ONE hundred years ago it was the turn of Barnoldswick's Bethesda Baptist Church to hold a bazaar to clear its debt of over a thousand pounds. A homegrown affair everyone was involved and everyone had their names printed in the programme - good value at just sixpence, writes historian Alan Roberts.



ON the Saturday, the bazaar was opened by no fewer than 60 young people. This was the ‘Fairyland Bazaar’ and pride of place went to the fairies who would be performing in the schoolroom. On Wednesday there would be a half-hour-long presentation of the ‘Little Man in the Moon’ while Thursday would feature ‘Babes in the Wood’ complete with woodland fairies, robins and sprites. Saturday’s show was a double bill.

There was entertainment for the grown-ups too. The Bethesda Concert Party took centre stage on Thursday with their songs, duets and ‘concerted items’. The two other nights featured singers: a soprano, contralto, bass, tenor and an elocutionist – no, he was not there to teach us Barlickers to talk ‘proper’, but rather he was a performer of the spoken word: poems, recitations and short stories, and guaranteed to both entertain and raise a chuckle or two.

Then there was the ice-cream stall, the fairy well, the baker’s oven and the cake competition. And there were rules: ‘ladies and gentlemen of five score years and upwards admitted free’.

Dotted throughout the programme were quotes from here, there and everywhere. The women’s committee page featured a line from Scottish poet Robbie Burns’s poem ‘a man’s a man for all that’, and American founding father, scientist and genius Benjamin Franklin chipped in with a ‘deep purse and easy strings’. From Persia’s ‘Rubaiyat of Omar Khayyam’ there was: ‘Who is the potter pray and who is the pot?’ conveniently placed in the advert for the crockery stall.

But what can be learnt about the commercial life of Barnoldswick? The steam laundry could wash and re-waterproof raincoats, and clean carpets in a ‘special vacuum process’. ‘Conns’ in the Market Hall offered a full range of shades of crepes-de-chines, silks and crepe morocain. There were buttons and trimmings and ‘Trio’ corsets. Nancy Widdup, a costumier of Cobden Street considered ‘the workmanship of every garment to be of the highest order and a work of art’. Mrs Whipp of Essex Street was a baker and confectioner. She offered dinners and suppers four nights a week, and also sold ‘Hargreaves’ best Twist and Smoking Mixtures’.

In Brook Street, Tres Bon Café offered a ‘good square meal’ with suppers every evening. The Central Boot Store promised up to 10,000 hours of wear from its ‘K’ shoes, but promised each hour would be one of foot comfort. You could telephone too. This was 1923 and the number was just ‘80’.

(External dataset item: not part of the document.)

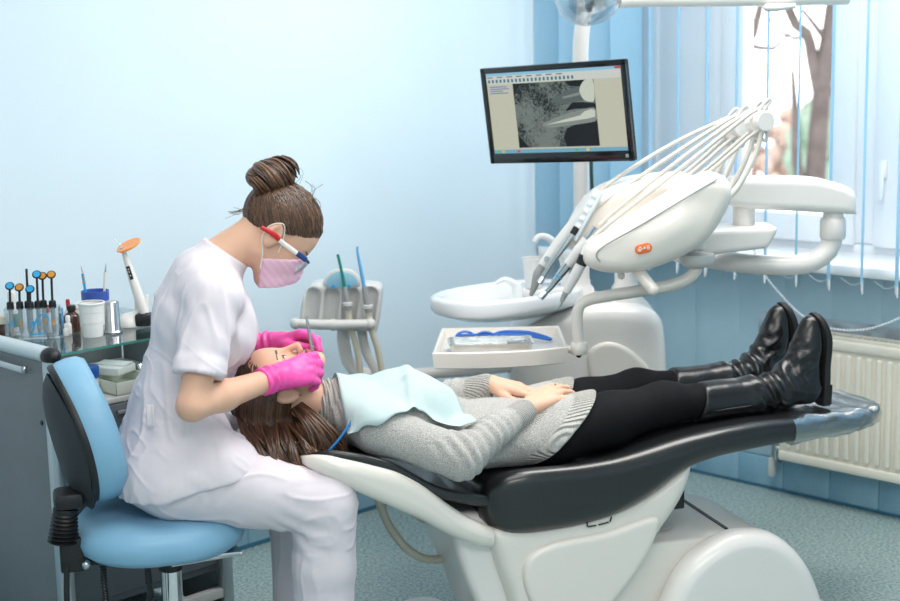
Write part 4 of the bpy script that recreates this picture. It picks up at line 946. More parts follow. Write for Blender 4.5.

Those intending to travel abroad should contact Eccleston’s, an agent for all the principal steamship lines in the United Kingdom. John Hartley in Church Street and Walmsgate offered made-to-order furniture, leading brands of pianos and organs as well as Triumph motorcycles and Jones’ sewing machines. Finally Rupert Holt offered shoeing and general blacksmith’s work as well as designing and building all grades of vehicles. Motor body work could be specially built to fit a customer’s own chassis.

So that’s a snapshot of retail trade in one West Riding town. The emphasis was on quality and value for money with a hint of the wider world beyond.

There was an extra souvenir of the bazaar. For one shilling people could buy a combined book of ‘Recipes for the Home’ and ‘Thoughts for the Heart’. So here is a recipe for sultana scones from 100 years ago: ‘Half-a-pound of flour, two ounces of butter, two ounces of castor sugar, one teaspoonful of baking powder, one egg, a pinch of salt, two tablespoonfuls of milk, two ounces of sultanas.

METHOD. – Mix the salt, baking powder and flour together, rub in the butter lightly, add the sugar and sultanas, well beaten egg and milk, mix well. Form into scones and bake at once in a hot oven about 15 minutes.’ That recipe was from Mrs Harper, and was slightly unusual as she gives both a baking time and an idea of the oven temperature. The gas thermostat had only just been invented and it would be some time before the use of a regulo or gas mark became commonplace. People might still have a coal-fired kitchen range and would have to rely on their own skills and judgement as bakers.

In the interests of historical research, Mrs Harper’s recipe was followed to the letter, and the scones were delicious.

And two ‘Thoughts for the Heart’: ‘Better pay the cook than the doctor’ and ‘The heartiest feast costs least’.

Barnoldswick Bethesda Church faced Manchester Road between Chapel Street and Philip Street. The church has since been demolished. Two stone gateposts, an ornamental archway and two wrought-iron gates survive. A new church, the Baptist Church Centre, was opened further up the hill in 1977 finally uniting two previously separate congregations.

Thanks are due to Barnoldswick History Society for its help in the preparation of this article.